If you are an US based company licensing your product to German B2B customers, then this might be of interest for you:
Royalty income is only to be taxed in the USA. This is backed-up by the Double Tax Treaty between Germany and the USA.
So, the big question is, did you receive the total royalty payment by your German customer? It might be possible that you did not!
German companies are – by German law – obliged to withhold German withholding tax on royalties if paid to a foreign company. The withholding tax amounts to 15% plus 5,5% solidarity surcharge thereof, thus 15.825% in total.
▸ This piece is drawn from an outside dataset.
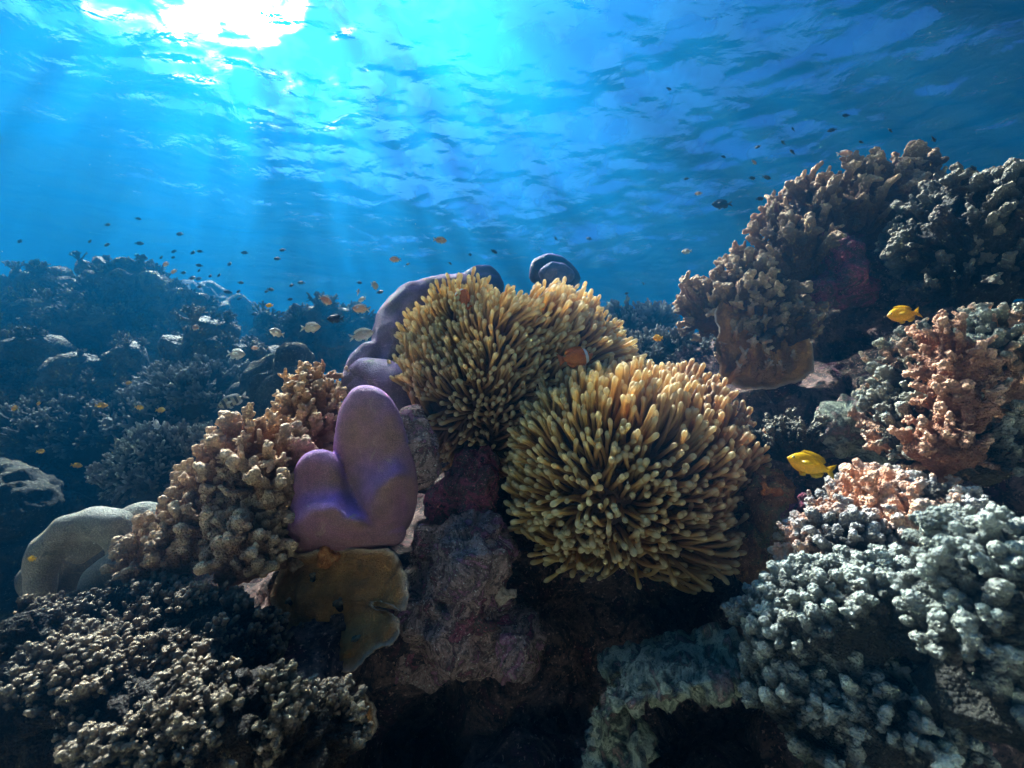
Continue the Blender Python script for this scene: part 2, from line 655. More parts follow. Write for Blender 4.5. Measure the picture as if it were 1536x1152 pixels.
def colony(name, label, cat, guides, style, mat, length, n, up=0.35, jit=0.35, group=None, voxel=None, back=-0.3,
           base_amp=0.02, low=-0.45, seed=0, lenvar=0.3, part='branch', gap=0.0):
    """A coral colony: a lumpy base (the thing) that carries its branches (parts)."""
    r = np.random.default_rng(1000 + seed)
    cen = np.mean([g[0] for g in guides], 0)
    voxel = voxel or max(0.006, length * 0.12)
    me = craggy(name, [(c, rr * 0.94) for c, rr in guides], voxel, base_amp, 1.6 / length * 0.35, base_amp * 0.5, seed)
    set_coords(me, coords(me) - cen)
    attr(me, 'tip', np.zeros(len(me.vertices)))
    root = link(name, me, mat, loc=cen)
    tag(root, label, cat, group)
    # spread the branch feet over the guides
    area = [np.prod(rr) ** (2 / 3) for c, rr in guides]
    pts = []
    for (c, rr), a in zip(guides, area):
        m = 900
        i = np.arange(m) + 0.5
        ph = np.arccos(1 - 2 * i / m)
        th = math.pi * (1 + 5 ** 0.5) * i + r.uniform(0, 6)
        dd = np.stack([np.cos(th) * np.sin(ph), np.sin(th) * np.sin(ph), np.cos(ph)], 1)
        p = c + dd * rr
        nn = dd / rr
        nn /= np.linalg.norm(nn, axis=1)[:, None]
        tocam = -p / np.linalg.norm(p, axis=1)[:, None]
        f = (nn * tocam).sum(1)
        ok = ((f > back) | (nn[:, 2] > 0.55)) & (nn[:, 2] > low)
        for (c2, r2) in guides:
            if c2 is not c:
                ok &= (((p - c2) / r2) ** 2).sum(1) > 0.9
        for q in np.where(ok)[0]:
            pts.append((p[q], nn[q]))
    if not pts:
        return root
    A = np.array([q[0] for q in pts])
    B = np.array([q[1] for q in pts])
    if gap:
        keep = fbm(A * 11, 2, seed + 70) > -gap
        A, B = A[keep], B[keep]
    # farthest-point choice gives an even cover
    n = min(n, len(A))
    sel = [int(r.integers(len(A)))]
    dist = np.linalg.norm(A - A[sel[0]], axis=1)
    for _ in range(n - 1):
        j = int(np.argmax(dist * (0.7 + 0.6 * r.random(len(A)))))
        sel.append(j)
        dist = np.minimum(dist, np.linalg.norm(A - A[j], axis=1))
    lib = branches(style) if isinstance(style, str) else sum([branches(q) for q in style], [])
    coarse = sum([COARSE[q] for q in ((style,) if isinstance(style, str) else style)], [])
    score = [(-(A[j] @ unit(A[j])) + 0.15 * (B[j] @ unit(-A[j]))) for j in sel]
    sel = [sel[k] for k in np.argsort(score)[::-1]]
    rest = []
    for num, j in enumerate(sel):
        d = unit(B[j] * (1 - up) + np.array([0, 0, up]) + r.normal(0, jit * 0.5, 3))
        me = lib[int(r.integers(len(lib)))]
        if num >= 99:
            q = (Vector(d).to_track_quat('Z', 'Y') @ Quaternion((0, 0, 1), r.uniform(0, 6.28))).to_matrix()
            V, F, T = coarse[int(r.integers(len(coarse)))]
            s = length * (1 + r.uniform(-lenvar, lenvar))
            rest.append((V * s @ np.array(q).T + (A[j] - cen - d * length * 0.12), F, T))
            continue
        o = bpy.data.objects.new(part, me)
        C.objects.link(o)
        o.material_slots[0].link = 'OBJECT'
        o.material_slots[0].material = mat
        o.parent = root
        q = Vector(d).to_track_quat('Z', 'Y') @ Quaternion((0, 0, 1), r.uniform(0, 6.28))
        o.rotation_mode = 'QUATERNION'
        o.rotation_quaternion = q
        o.location = A[j] - cen - d * length * 0.12
        s = length * (1 + r.uniform(-lenvar, lenvar))
        o.scale = (s * r.uniform(0.9, 1.1), s * r.uniform(0.9, 1.1), s)
    if rest:
        off = np.cumsum([0] + [len(q[0]) for q in rest[:-1]])
        m = new_mesh(part + '_cover', np.concatenate([q[0] for q in rest]), np.concatenate([q[1] + k for q, k in zip(rest, off)]))
        attr(m, 'tip', np.concatenate([q[2] for q in rest]))
        tag(link(part + '_cover', m, mat, root), kind='stuff')
    return root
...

If this is the payment amount you are missing, then you should act!
Indeed, it is quite unreasonable that there is a German withholding tax obligation by law while the Double Tax Treaty between both countries says that Germany is not allowed to tax. However, Germany is known for its bureaucracy and this is the case for the withholding tax as well: US-based companies need an exemption certificate to avoid the German withholding by their customers. You can get it by filing an application at the German Federal Tax Office.
No worries, if your customer withheld tax in the past, you can apply for a refund retroactively for the past 4 years. Note: formalities should be checked before filing the application.
Although most companies, meanwhile, are familiar with the withholding tax schemes in other countries. I have made the experience that there is still potential to get a withholding tax refund which by the way is a double taxation in this case.
In principle and in most cases, the application procedure is simple. Note that I say “in most cases” as there are many cases where things are differentl
9 Steps to avoid withholding tax payments
- Check your German customer list and the payments received. If German customers pay you less royalties, than agreed, then ask them if they withheld taxes.
- If yes, then ask for a withholding tax certificate (so called “Steuerbescheinigung”). The German customer issues a so called tax certificate. It states when and for which royalty payment the withholding tax has been paid to the German tax office. The tax certificate also includes the German customer’s tax identification that is mandatory. With this number, the German Federal Tax Office can check whether the customer paid any withholding tax. Of course, only if payment has been made, the withholding tax can be refunded. If it is easier for the discussion with the customer, I can provide you with a blank withholding tax certificate. Feel free to ask me!
- Provide a copy of the license agreement for the application.
- Apply for a form 6166 at the U.S. Department of Treasury soonest possible. This can take a few weeks or even months based on my experience. A certification of US Tax Residency (form 6166) is needed for each fiscal year the refund is applied and in original (no copy).
- Get the German application prepared, signed, and send out to the German Federal Tax Office.
- It is recommendable to have assistance in German language when filing the German application as the German Federal Tax Office only speaks German.
- By the way, when applying for a refund, you can apply for an exemption in the same application as well. The exemption for future payments of your customer is granted for 3 years that is nice to have.
- Be aware that the German Federal Tax Office might have some additional questions to the application. Often, they even send out a questionnaire to be answered with the aim to check whether the US company is entitled for a refund since certain anti-abuse rules apply.
- When entering into a new license agreement with German B2B customers, consider applying the exemption certificate immediately. Just include this in your distribution process and you are good to go to avoid future double taxation.
Last updated August 2021
Disclaimer:
This article does not constitute legal or tax advice but is for general information only. Every personal/company situation is unique, so that your tax situation might be different as described in this article. Therefore, I always recommend professional advice to avoid any tax disadvantages.